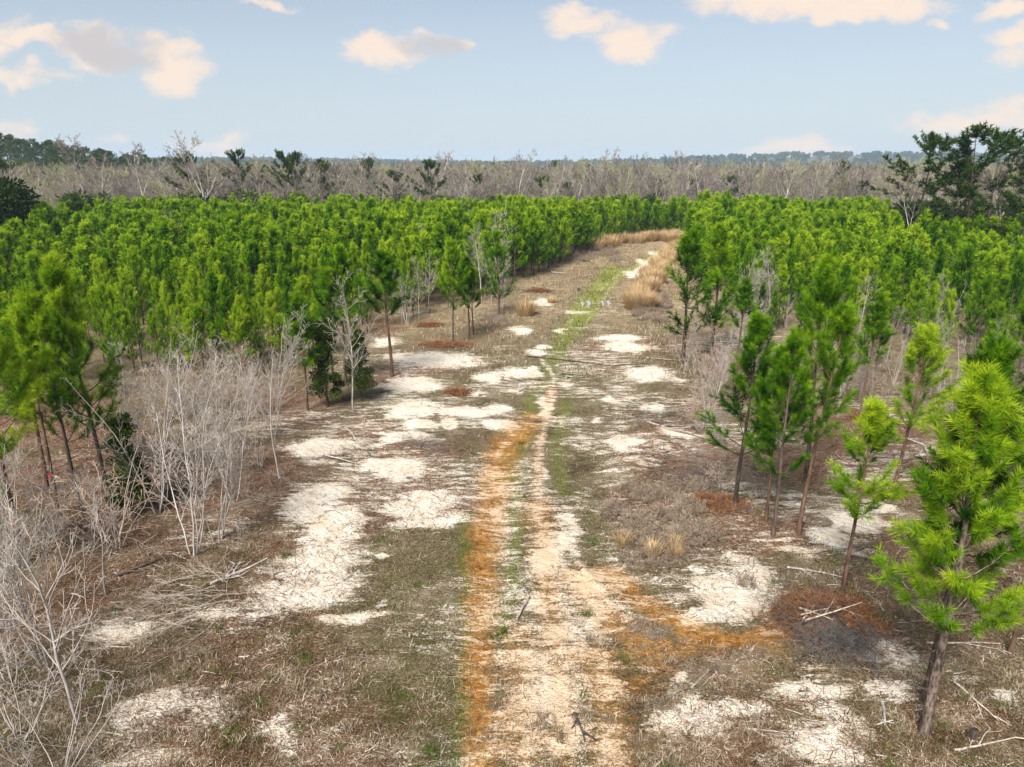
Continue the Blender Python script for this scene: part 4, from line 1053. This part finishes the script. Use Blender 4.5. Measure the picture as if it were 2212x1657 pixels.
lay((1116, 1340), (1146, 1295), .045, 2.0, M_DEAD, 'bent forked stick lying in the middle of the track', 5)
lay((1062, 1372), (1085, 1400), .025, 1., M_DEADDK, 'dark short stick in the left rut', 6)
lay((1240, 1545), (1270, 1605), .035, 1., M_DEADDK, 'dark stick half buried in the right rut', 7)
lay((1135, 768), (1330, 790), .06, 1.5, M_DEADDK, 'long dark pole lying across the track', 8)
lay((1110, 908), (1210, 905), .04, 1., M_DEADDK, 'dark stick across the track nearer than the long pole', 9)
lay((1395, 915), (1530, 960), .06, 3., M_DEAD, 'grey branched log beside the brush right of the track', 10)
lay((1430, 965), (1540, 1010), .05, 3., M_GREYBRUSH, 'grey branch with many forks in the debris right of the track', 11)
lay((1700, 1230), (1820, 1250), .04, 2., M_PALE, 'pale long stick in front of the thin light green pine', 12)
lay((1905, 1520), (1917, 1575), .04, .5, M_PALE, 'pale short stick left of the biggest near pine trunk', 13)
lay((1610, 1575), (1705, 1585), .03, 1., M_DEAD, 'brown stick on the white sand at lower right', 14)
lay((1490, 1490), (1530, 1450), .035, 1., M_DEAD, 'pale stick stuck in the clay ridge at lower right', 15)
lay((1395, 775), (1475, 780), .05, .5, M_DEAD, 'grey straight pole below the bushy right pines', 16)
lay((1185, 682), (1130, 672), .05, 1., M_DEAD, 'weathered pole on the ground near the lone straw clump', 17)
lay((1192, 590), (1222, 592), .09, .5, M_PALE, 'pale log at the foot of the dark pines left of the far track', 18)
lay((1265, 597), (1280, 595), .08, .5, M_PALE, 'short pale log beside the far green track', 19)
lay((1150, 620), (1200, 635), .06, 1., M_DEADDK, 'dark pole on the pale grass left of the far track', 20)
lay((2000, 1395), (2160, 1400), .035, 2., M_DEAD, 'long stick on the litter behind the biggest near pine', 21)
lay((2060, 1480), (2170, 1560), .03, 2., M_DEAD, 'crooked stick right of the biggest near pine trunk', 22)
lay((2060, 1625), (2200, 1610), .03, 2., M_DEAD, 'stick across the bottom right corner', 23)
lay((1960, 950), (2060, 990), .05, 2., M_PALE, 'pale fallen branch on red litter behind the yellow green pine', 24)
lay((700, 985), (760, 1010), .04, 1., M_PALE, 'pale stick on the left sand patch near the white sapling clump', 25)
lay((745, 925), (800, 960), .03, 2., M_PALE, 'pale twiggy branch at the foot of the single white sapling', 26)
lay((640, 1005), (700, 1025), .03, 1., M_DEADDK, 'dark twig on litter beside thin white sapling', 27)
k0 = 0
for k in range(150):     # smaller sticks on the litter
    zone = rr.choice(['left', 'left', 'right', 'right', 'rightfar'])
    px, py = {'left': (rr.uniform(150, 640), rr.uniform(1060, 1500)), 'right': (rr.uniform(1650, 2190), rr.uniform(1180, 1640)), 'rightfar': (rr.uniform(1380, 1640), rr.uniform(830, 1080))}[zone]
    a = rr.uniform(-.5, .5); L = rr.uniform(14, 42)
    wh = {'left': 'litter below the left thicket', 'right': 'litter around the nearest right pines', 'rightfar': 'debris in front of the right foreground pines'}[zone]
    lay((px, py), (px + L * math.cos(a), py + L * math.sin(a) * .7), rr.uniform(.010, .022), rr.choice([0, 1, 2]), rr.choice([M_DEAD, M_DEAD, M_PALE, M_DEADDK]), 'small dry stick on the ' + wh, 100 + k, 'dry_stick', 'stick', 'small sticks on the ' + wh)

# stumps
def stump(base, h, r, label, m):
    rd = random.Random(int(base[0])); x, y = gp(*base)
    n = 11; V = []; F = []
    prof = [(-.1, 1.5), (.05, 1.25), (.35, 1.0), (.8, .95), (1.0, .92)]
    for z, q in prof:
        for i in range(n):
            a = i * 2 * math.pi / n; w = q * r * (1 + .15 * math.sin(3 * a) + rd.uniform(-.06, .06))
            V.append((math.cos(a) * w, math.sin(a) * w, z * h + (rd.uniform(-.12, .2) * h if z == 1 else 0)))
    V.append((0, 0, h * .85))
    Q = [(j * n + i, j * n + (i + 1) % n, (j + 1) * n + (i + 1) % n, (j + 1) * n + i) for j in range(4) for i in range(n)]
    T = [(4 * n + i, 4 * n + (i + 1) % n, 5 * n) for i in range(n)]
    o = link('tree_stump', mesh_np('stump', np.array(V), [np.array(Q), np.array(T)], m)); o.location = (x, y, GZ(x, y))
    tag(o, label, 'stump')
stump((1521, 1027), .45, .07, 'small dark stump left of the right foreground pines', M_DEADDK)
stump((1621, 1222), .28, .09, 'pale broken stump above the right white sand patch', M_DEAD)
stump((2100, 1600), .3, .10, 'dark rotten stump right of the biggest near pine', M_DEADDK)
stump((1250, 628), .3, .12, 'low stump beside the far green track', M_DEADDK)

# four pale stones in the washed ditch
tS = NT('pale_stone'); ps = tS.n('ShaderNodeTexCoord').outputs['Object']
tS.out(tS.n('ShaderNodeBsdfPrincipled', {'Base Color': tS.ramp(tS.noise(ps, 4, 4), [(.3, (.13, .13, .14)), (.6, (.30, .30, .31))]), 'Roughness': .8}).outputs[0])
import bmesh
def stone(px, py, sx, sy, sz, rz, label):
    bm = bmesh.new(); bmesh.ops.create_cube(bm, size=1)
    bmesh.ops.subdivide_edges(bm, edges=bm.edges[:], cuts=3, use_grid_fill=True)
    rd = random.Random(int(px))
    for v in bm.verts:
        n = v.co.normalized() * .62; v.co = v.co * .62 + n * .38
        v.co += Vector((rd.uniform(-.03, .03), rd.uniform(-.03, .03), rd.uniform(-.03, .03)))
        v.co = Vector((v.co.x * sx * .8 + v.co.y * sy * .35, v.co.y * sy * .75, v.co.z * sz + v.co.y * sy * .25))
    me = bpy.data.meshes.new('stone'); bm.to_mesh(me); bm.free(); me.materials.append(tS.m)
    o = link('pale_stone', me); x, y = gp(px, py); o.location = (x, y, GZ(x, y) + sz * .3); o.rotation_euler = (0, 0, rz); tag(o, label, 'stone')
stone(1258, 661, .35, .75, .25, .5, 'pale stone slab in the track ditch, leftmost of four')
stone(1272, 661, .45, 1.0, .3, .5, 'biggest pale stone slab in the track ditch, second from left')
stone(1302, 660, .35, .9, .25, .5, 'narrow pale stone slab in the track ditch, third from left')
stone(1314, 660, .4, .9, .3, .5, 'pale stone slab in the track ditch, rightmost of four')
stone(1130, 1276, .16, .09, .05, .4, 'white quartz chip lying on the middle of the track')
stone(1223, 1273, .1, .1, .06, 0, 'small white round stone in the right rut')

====

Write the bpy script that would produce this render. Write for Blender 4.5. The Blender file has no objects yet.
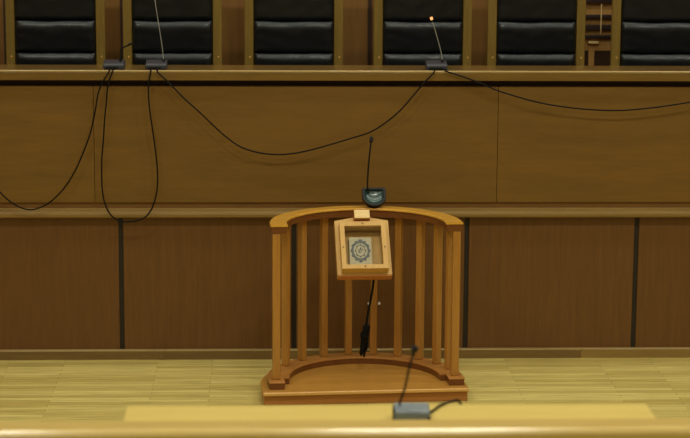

====

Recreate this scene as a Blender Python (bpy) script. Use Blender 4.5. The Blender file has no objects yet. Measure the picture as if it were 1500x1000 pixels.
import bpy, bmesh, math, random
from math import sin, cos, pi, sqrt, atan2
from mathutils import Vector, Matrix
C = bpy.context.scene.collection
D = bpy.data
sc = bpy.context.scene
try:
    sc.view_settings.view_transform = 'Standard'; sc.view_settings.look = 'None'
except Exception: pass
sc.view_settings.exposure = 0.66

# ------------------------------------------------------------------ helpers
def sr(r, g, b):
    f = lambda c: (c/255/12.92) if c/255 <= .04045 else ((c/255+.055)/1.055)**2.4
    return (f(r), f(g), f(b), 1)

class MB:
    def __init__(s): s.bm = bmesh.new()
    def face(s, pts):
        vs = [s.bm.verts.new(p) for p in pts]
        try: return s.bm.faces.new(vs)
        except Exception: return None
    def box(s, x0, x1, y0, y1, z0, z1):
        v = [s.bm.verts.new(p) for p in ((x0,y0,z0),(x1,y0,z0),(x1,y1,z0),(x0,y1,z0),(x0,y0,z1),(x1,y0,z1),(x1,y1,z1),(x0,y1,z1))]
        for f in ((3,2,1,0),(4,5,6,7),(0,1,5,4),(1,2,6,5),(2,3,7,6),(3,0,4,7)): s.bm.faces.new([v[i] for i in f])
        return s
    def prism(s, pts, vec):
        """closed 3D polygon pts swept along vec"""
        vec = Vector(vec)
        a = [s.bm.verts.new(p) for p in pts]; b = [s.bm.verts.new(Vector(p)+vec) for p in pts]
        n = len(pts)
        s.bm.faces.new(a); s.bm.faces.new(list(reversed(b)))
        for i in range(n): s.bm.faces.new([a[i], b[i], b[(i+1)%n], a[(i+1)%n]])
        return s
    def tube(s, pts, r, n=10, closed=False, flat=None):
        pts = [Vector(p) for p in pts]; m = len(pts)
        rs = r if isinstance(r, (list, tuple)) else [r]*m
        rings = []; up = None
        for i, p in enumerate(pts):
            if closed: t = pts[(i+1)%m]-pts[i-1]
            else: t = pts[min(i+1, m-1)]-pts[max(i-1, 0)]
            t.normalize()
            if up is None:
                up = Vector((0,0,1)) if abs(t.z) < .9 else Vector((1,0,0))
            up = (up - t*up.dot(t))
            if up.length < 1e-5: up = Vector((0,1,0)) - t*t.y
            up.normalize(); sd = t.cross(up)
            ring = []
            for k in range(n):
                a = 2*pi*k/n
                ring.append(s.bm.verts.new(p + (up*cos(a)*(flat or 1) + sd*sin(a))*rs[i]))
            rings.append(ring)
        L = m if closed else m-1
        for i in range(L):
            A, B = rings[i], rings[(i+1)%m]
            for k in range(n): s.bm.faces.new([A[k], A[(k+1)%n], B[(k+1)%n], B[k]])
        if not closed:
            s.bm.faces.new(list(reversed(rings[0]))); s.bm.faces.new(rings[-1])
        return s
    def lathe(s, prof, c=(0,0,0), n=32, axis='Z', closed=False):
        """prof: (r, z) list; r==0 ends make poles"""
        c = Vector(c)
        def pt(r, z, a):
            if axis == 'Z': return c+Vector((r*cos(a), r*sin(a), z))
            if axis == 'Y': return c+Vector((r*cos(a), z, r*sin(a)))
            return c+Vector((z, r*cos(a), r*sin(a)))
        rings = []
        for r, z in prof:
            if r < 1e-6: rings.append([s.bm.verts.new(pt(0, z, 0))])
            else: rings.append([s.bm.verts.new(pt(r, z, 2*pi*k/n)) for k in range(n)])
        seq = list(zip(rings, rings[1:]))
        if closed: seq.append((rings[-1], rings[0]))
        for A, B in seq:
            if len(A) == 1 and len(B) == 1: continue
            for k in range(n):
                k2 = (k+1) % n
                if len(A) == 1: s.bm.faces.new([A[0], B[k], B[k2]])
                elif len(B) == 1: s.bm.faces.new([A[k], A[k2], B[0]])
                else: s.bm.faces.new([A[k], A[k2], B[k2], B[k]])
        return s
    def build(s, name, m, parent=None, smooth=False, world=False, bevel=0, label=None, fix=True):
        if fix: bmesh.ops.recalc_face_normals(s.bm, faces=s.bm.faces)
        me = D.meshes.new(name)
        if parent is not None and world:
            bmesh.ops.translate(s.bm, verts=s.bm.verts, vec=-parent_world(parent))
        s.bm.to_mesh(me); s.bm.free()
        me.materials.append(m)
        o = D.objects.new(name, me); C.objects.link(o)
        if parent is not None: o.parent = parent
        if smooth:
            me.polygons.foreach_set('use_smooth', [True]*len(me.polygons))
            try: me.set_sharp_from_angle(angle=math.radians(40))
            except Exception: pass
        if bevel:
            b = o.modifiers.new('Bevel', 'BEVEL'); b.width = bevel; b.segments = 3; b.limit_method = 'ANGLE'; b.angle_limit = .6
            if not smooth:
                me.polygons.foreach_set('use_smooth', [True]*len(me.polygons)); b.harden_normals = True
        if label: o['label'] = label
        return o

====

Only lines with the word "file" are wanted, so copy each one from the records.

Write the bpy script that would produce this render. Write for Blender 4.5. The Blender file has no objects yet.
Recreate this scene as a Blender Python (bpy) script. Use Blender 4.5. The Blender file has no objects yet. Measure the picture as if it were 1500x1000 pixels.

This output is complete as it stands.